From that CNN minidebate I gave the link for:
"ROTH: Yes, that's the ticking-bomb scenario, which everybody loves to put forward as an excuse for torture. Israel tried that. Under the guise of just looking at the narrow exception of where the ticking-bomb is there and you could save the poor schoolchildren whose bus was about to be exploded some place. They ended up torturing on the theory that -- well, it may not be the terrorist, but it's somebody who knows the terrorist or it's somebody who might have information leading to the terrorist.
They ended up torturing say 90 percent of the Palestinian security detainees they had until finally the Israeli supreme court had to say this kind of rare exception isn't working. It's an exception that's destroying the rule. We have to understand the United States sets a model for the rest of the world. And if the United States is going to authorize torture in any sense, you can imagine that there are many more unsavory regimes out there that are just dying for the chance to say, "Well, the U.S. is doing it, we're going to start doing it as well."
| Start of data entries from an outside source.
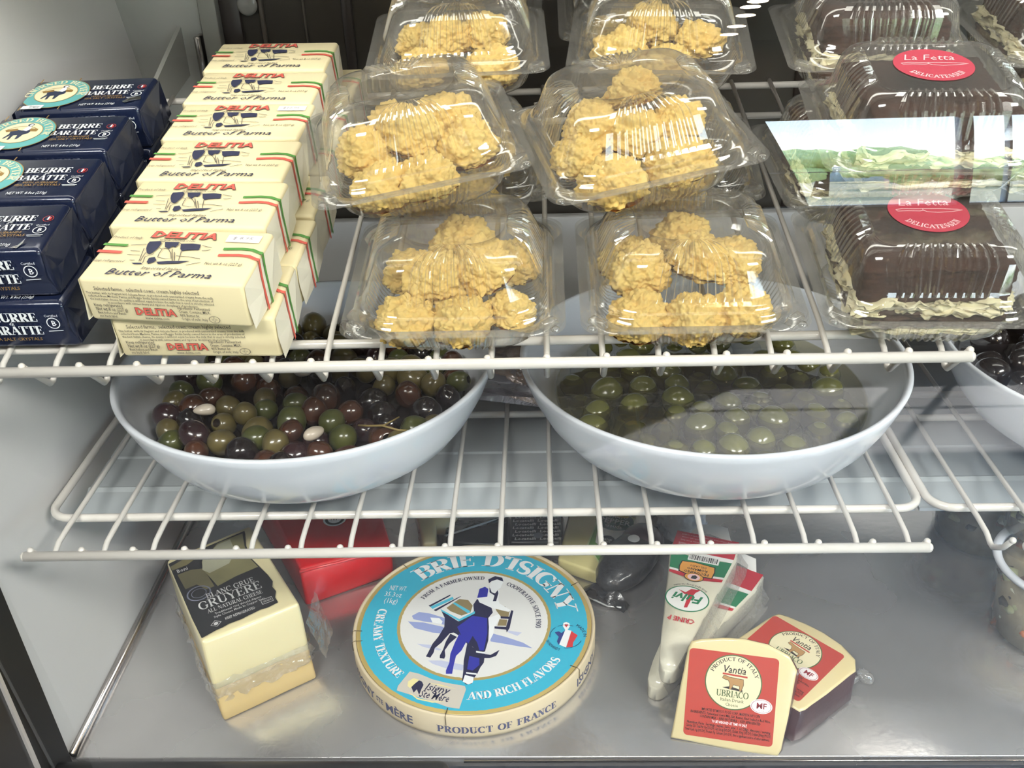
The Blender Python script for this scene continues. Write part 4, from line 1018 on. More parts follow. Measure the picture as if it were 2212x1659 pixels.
ART = [('lav',[(-6.05,0.91),(-5.41,1.44),(-4.3,1.2),(-2.84,0.57),(-2.82,-0.33),(-3.97,-0.02),(-4.84,0.14),(-5.84,0.45)]),
('lav',[(-6.34,0.16),(-4.82,-0.01),(-2.85,-0.63),(-2.77,-1.51),(-3.84,-1.36),(-5.6,-0.75)]),
('lav',[(1.53,-1.41),(3.12,-2.01),(4.7,-2.74),(5.58,-3.45),(4.4,-3.23),(2.94,-2.86),(1.69,-2.57)]),
('lav2',[(3.2,-1.13),(4.57,-1.44),(4.16,-1.87),(3.32,-1.43)]),
('lav2',[(-5.16,-2.79),(-3.9,-2.94),(-2.81,-3.52),(-3.0,-3.66),(-4.49,-3.22)]),
('lav2',[(-3.91,-4.9),(-2.69,-4.91),(-0.61,-5.47),(-0.67,-6.14),(-2.2,-5.86),(-3.46,-5.31)]),
('white',[(-4.25,0.66),(-3.38,0.58),(-3.02,0.12),(-3.09,-0.25),(-3.97,-0.02)]),
('navy',[(-2.79,-0.63),(-2.15,-1.37),(-2.88,-2.67),(-3.44,-3.37),(-3.49,-3.93),(-3.74,-4.55),(-4.16,-4.41),(-4.01,-3.93),(-3.7,-2.8),(-3.26,-1.94)]),
('navy',[(-2.14,-1.52),(-1.48,-1.96),(-2.14,-2.82),(-2.49,-3.66),(-2.38,-4.36),(-2.45,-4.7),(-2.86,-4.63),(-2.89,-4.29),(-2.65,-3.52),(-2.48,-2.53)]),
('navy',[(-3.24,1.5),(-2.78,1.18),(-1.52,0.1),(-0.61,0.85),(-0.1,1.46),(1.19,1.44),(1.74,1.28),(1.34,0.53),(1.45,-0.67),(1.47,-2.42),(1.23,-3.83),(0.72,-3.97),(0.07,-3.26),(-0.37,-2.98),(-0.59,-2.69),(-1.28,-1.82),(-1.83,-1.38),(-2.46,-1.52),(-2.79,-0.63),(-2.84,0.57)]),
('blue',[(-1.3,-1.53),(-0.51,-2.4),(-0.94,-3.68),(-1.4,-4.37),(-1.52,-5.46),(-1.59,-6.53),(-2.15,-6.53),(-2.18,-6.13),(-1.95,-5.19),(-1.94,-4.09),(-1.63,-2.68)]),
('blue',[(-1.57,-0.64),(-0.18,0.85),(1.23,0.53),(1.33,-1.55),(1.12,-3.69),(0.71,-3.69),(0.45,-2.7),(-0.02,-1.83),(-0.37,-2.83),(-1.07,-1.82)]),
('navy',[(-0.48,-2.83),(0.72,-3.83),(1.24,-4.11),(1.19,-5.21),(0.92,-5.75),(0.66,-6.55),(0.39,-7.07),(0.23,-7.72),(-0.26,-7.78),(-0.64,-7.33),(-0.61,-6.27),(-0.65,-4.92)]),
('blue',[(-0.18,-4.38),(0.76,-4.66),(0.8,-5.48),(0.24,-6.15),(-0.28,-6.01)]),
('white',[(-0.43,-6.67),(0.38,-6.94),(0.32,-7.59),(-0.06,-7.78),(-0.58,-7.46)]),
('navy',[(1.04,-4.11),(1.76,-4.26),(2.56,-3.64),(2.28,-4.4),(1.68,-4.67),(1.07,-4.66)]),
('white',[(0.4,-3.76),(1.23,-3.9),(1.24,-4.11),(0.42,-3.97)]),
('white',[(-0.35,-6.34),(0.61,-6.48),(0.62,-6.68),(-0.34,-6.51)]),
('white',[(1.34,0.53),(2.5,1.12),(2.42,0.36),(1.93,-0.83),(1.91,-1.56),(1.58,-2.57),(1.45,-0.67)]),
('tan',[(1.81,2.21),(2.9,2.12),(3.35,1.42),(3.26,0.66),(2.51,0.74),(2.11,1.43)]),
('tan',[(2.42,0.36),(3.16,0.28),(3.08,-0.54),(2.24,-0.53)]),
('navy',[(3.51,1.57),(3.72,1.49),(3.41,-0.84),(3.16,-1.43),(3.04,-0.84)]),
('navy',[(1.97,-0.61),(3.19,-0.69),(3.15,-1.06),(1.99,-0.9)]),
('navy',[(2.51,0.74),(3.53,0.65),(3.48,0.35),(2.52,0.44)]),
('navy',[(-0.21,2.39),(0.12,3.18),(1.6,1.9),(1.74,1.28),(1.22,0.76),(-0.1,1.46)]),
('blue',[(0.27,4.63),(0.81,4.95),(1.16,4.62),(1.21,3.33),(0.12,3.34)]),
('white',[(1.16,4.62),(2.27,4.44),(2.21,3.0),(2.34,2.52),(3.45,1.57),(3.24,1.34),(1.6,1.9),(0.37,2.7),(0.12,3.34),(1.1,3.49)]),
('navy',[(1.25,4.94),(1.51,4.13),(1.85,3.96),(2.11,4.44),(2.18,3.96),(2.0,2.84),(1.67,2.84),(1.81,3.64),(1.29,4.13)]),
('white',[(1.39,5.69),(1.94,6.01),(2.62,5.67),(2.37,4.77),(1.84,4.28),(1.26,4.78)]),
('navy',[(1.09,6.02),(1.75,6.52),(2.49,6.26),(2.62,5.67),(1.99,6.01),(1.44,5.77),(1.18,5.44)]),
('tan',[(-2.24,2.58),(-1.63,3.2),(-0.74,3.03),(-0.26,2.24),(-0.42,1.31),(-1.25,0.86),(-2.38,1.49),(-2.79,1.96)]),
('cyan',[(-4.39,2.13),(-2.32,3.53),(-2.18,3.21),(-4.14,1.82)]),
('navy',[(-4.57,2.29),(-2.56,3.85),(-2.55,3.66),(-4.39,2.13)]),
('navy',[(-4.02,1.66),(-1.66,3.52),(-1.44,3.6),(-3.79,1.5)]),
('cyan',[(-3.38,1.81),(-1.43,0.4),(0.0,1.46),(0.02,1.15),(-1.41,0.1),(-3.24,1.5)]),
('cyan',[(-2.04,2.73),(-0.43,1.46),(-0.63,1.16),(-2.24,2.58)]),
('sticker',[(-5.44,-6.24),(-4.56,-6.51),(-3.29,-7.18),(-2.06,-7.58),(-0.35,-7.97),(-0.22,-8.36),(-0.66,-10.54),(-1.64,-10.35),(-3.04,-9.73),(-6.32,-8.45),(-6.29,-7.93)]),
('yellow',[(-5.45,-7.42),(-5.0,-7.03),(-4.48,-7.23),(-4.83,-7.69),(-5.17,-8.2),(-5.44,-7.94)]),
('navy',[(-5.08,-8.07),(-4.83,-7.69),(-4.47,-7.3),(-4.21,-7.43),(-4.02,-7.82),(-4.16,-8.33),(-4.29,-8.97),(-4.56,-8.33),(-4.81,-8.71)]),
('yellow',[(-3.65,-7.56),(-2.43,-7.83),(-1.01,-8.35),(-2.42,-7.99)]),
('yellow',[(-5.32,-8.58),(-4.43,-9.47),(-3.03,-9.85),(-1.78,-9.73),(-3.05,-9.7),(-4.35,-9.32)]),
('navy2',[(7.66,-1.47),(8.03,-1.33),(8.28,-1.55),(8.66,-1.19),(8.0,-3.05),(7.85,-2.63),(8.02,-2.05)]),
('white',[(8.66,-1.12),(9.23,-1.27),(8.66,-3.41),(8.05,-3.05)]),
('red',[(9.23,-1.27),(9.38,-1.49),(9.79,-1.86),(9.56,-2.36),(9.34,-2.78),(9.27,-3.35),(8.69,-3.41)]),
('white',[(8.41,-0.6),(8.52,-0.23),(8.77,-0.11),(9.05,-0.28),(9.11,-0.64),(8.76,-1.41)]),
('red',[(8.59,-0.53),(8.68,-0.38),(8.76,-0.45),(8.87,-0.38),(8.94,-0.53),(8.75,-0.82)]),
]
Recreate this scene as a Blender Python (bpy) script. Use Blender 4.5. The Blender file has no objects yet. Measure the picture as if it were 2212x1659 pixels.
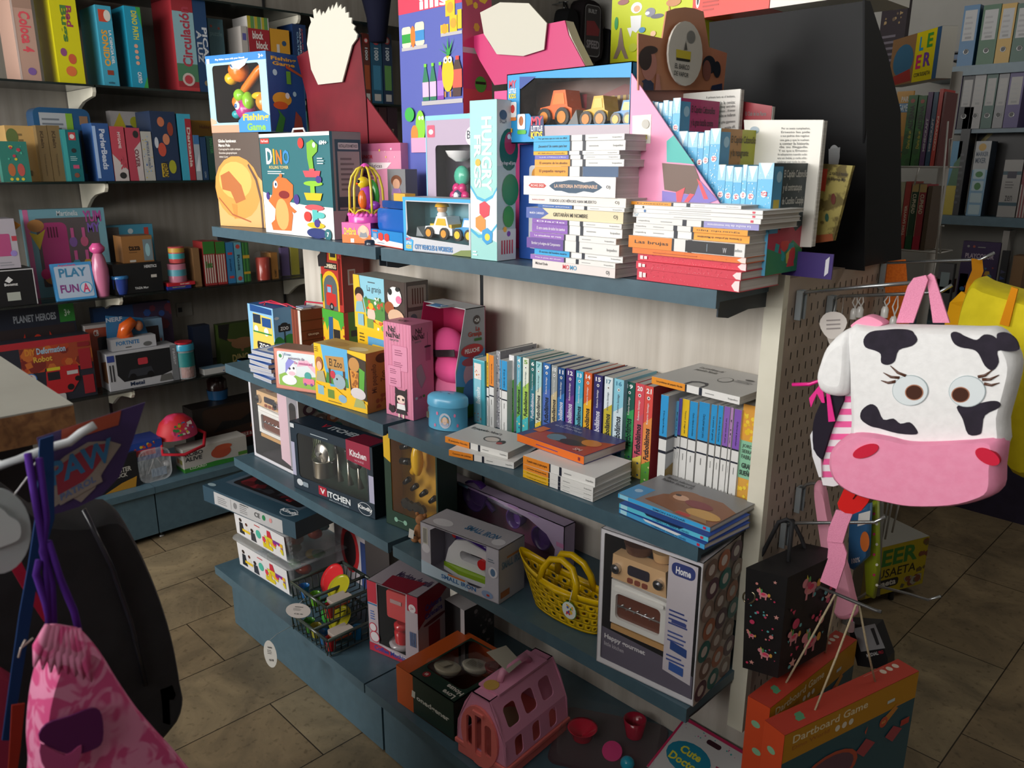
import bpy, bmesh, math, random
from mathutils import Vector, Matrix
from mathutils.geometry import tessellate_polygon
random.seed(7)
PI = math.pi
sc = bpy.context.scene
COL = sc.collection
# ---------------- camera ----------------
W, H, FPX, HC = 2212, 1659, 1715.0, 1.74
YAW, PITCH, ROLL = math.radians(-45.484), math.radians(15.426), math.radians(.207)
_f = Vector((math.sin(YAW)*math.cos(PITCH), math.cos(YAW)*math.cos(PITCH), -math.sin(PITCH)))
_r = Vector((math.cos(YAW), -math.sin(YAW), 0)); _u = _r.cross(_f)
RIGHT = _r*math.cos(ROLL) + _u*math.sin(ROLL); UP = _u*math.cos(ROLL) - _r*math.sin(ROLL); FWD = _f
CAM = Vector((0, 0, HC))
cd = bpy.data.cameras.new('camera'); cam = bpy.data.objects.new('camera', cd); COL.objects.link(cam)
cd.sensor_width = 36; cd.lens = FPX/W*36; cd.clip_start = .02; cd.clip_end = 50
cam.matrix_world = Matrix(((RIGHT.x, UP.x, -FWD.x, 0), (RIGHT.y, UP.y, -FWD.y, 0), (RIGHT.z, UP.z, -FWD.z, HC), (0, 0, 0, 1)))
cd.dof.use_dof = True; cd.dof.focus_distance = 2.15; cd.dof.aperture_fstop = 9
sc.camera = cam
# ---------------- light ----------------
wd = bpy.data.worlds.new('world'); sc.world = wd; wd.use_nodes = True
wd.node_tree.nodes['Background'].inputs[0].default_value = (.75, .85, 1, 1)
wd.node_tree.nodes['Background'].inputs[1].default_value = .12
def area(name, loc, size, power, rot, color=(1, 1, 1)):
    l = bpy.data.lights.new(name, 'AREA'); l.shape = 'RECTANGLE'; l.size, l.size_y = size; l.energy = power; l.color = color
    o = bpy.data.objects.new(name, l); COL.objects.link(o); o.location = loc; o.rotation_euler = rot; return o
# daylight through the shop window behind the camera
area('window_daylight', (-1.7, -2.35, 2.2), (4.4, 1.5), 172, (math.radians(82), 0, 0), (1, .98, .95))
area('left_aisle_fill', (-3.35, -2.3, 1.55), (1.3, 2.3), 48, (math.radians(90), 0, 0), (1, .97, .92))  # fill light added to brighten the left aisle floor and wall
area('ceiling_area_light', (.6, 3.3, 2.93), (1.2, .3), 9, (0, 0, 0), (1, .95, .88))  # weak warm area light just under the ceiling, towards the back wall
vs = sc.view_settings; vs.view_transform = 'Standard'; vs.look = 'None'; vs.exposure = 0.34; vs.gamma = 1; vs.use_curve_mapping = False
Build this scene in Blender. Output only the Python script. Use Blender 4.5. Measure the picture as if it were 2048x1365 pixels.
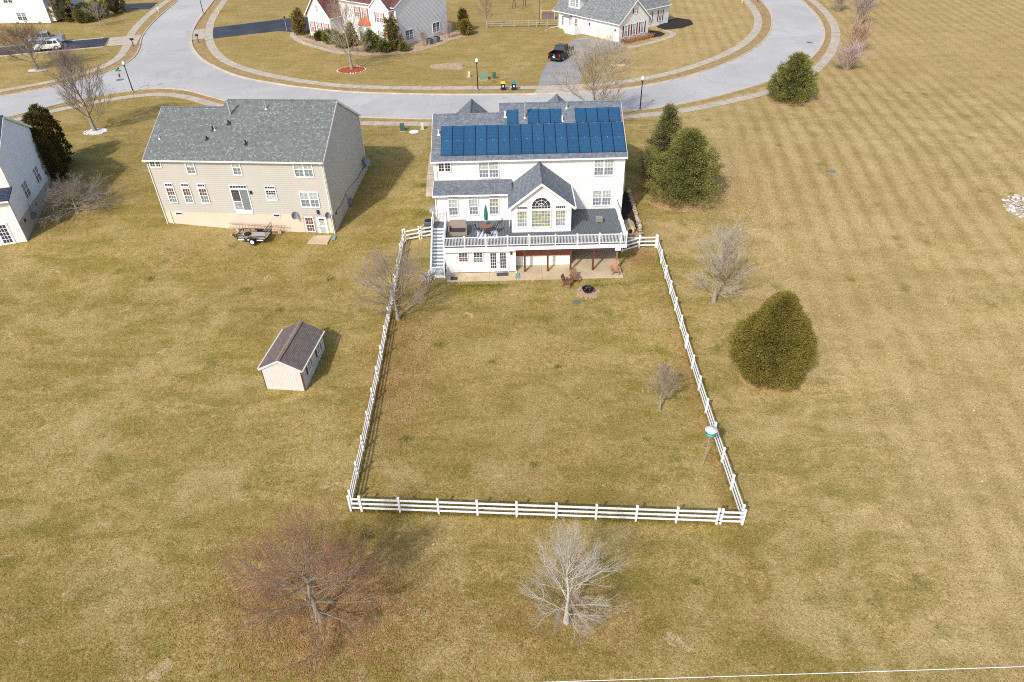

DERSHOWITZ: And I think that we're much, much better off admitting what we're doing or not doing it at all. I agree with you, it will much better if we never did it. But if we're going to do it and subcontract and find ways of circumventing, it's much better to do what Israel did. They were the only country in the world ever directly to confront the issue, and it led to a supreme court decision, as you say, outlawing torture, and yet Israel has been criticized all over the world for confronting the issue directly. Candor and accountability in a democracy is very important. Hypocrisy has no place." (my emphasis)
Again, Dershowitz needs to SHOUT that highlighted phrase. Otherwise, his readers will take all his theorizing as an apologia for torture.
"The means of security can only be regulated by the means and the danger of attack. They will, in fact, be ever determined by these rules and by no others. It is in vain to oppose constitutional barriers to the impulse of self-preservation. It is worse than in vain; because it plants in the Constitution itself necessary usurpations of power, every precedent of which is a germ of unnecessary and multiplied repetitions." - James Madison, Federalist #41
Fred,
For one who loves liberty, it would be negligent not to challenge Dershowitz's dangerous nonsense and his tangible hypocrisy visa vie the outrages of the Israeli government.
"The means of defense against foreign danger historically have become the instruments of tyranny at home"
James Madison
Dershowitz introduced a long-needed, serious discussion of the use of torture in the West. His words seem more prescient now than ever, even if hypocrites like Rick Barton can't bother to try to understand them.
David,
If you can ever get Dershowitz to repudiate the torture that the Israeli government employs, I will be amazed.
Well, I never said Dershowitz wasn't inconsistent in the things he's said. I just pointed out that he's said the things I highlighted.
About Israel and torture, Dershowitz has said:
"Several attacks were prevented by this unpleasant tactic. In a courageous and controversial decision, the president of the Israeli Supreme Court wrote a majority opinion banning the use of this tactic against suspected terrorists.
The Israeli Supreme Court left open the possibility, however, that in an actual "ticking bomb" case -- a situation in which a terrorist refused to divulge information necessary to defuse a bomb that was about to kill hundreds of innocent civilians -- an agent who employed physical pressure could defend himself against criminal charges by invoking "the law of necessity."
http://www.sfgate.com/cgi-bin/article.cgi?file=/chronicle/archive/2002/01/22/ED5329.DTL
There's also a recent book, "Why Terrorism Works"--see chapter four:
http://www.amazon.com/gp/reader/0300101538/ref=sib_rdr_toc/103-0982168-8960668?%5Fencoding=UTF8&p=S004#reader-link
The case of Israel is discussed on pages 134, 139?142, 150.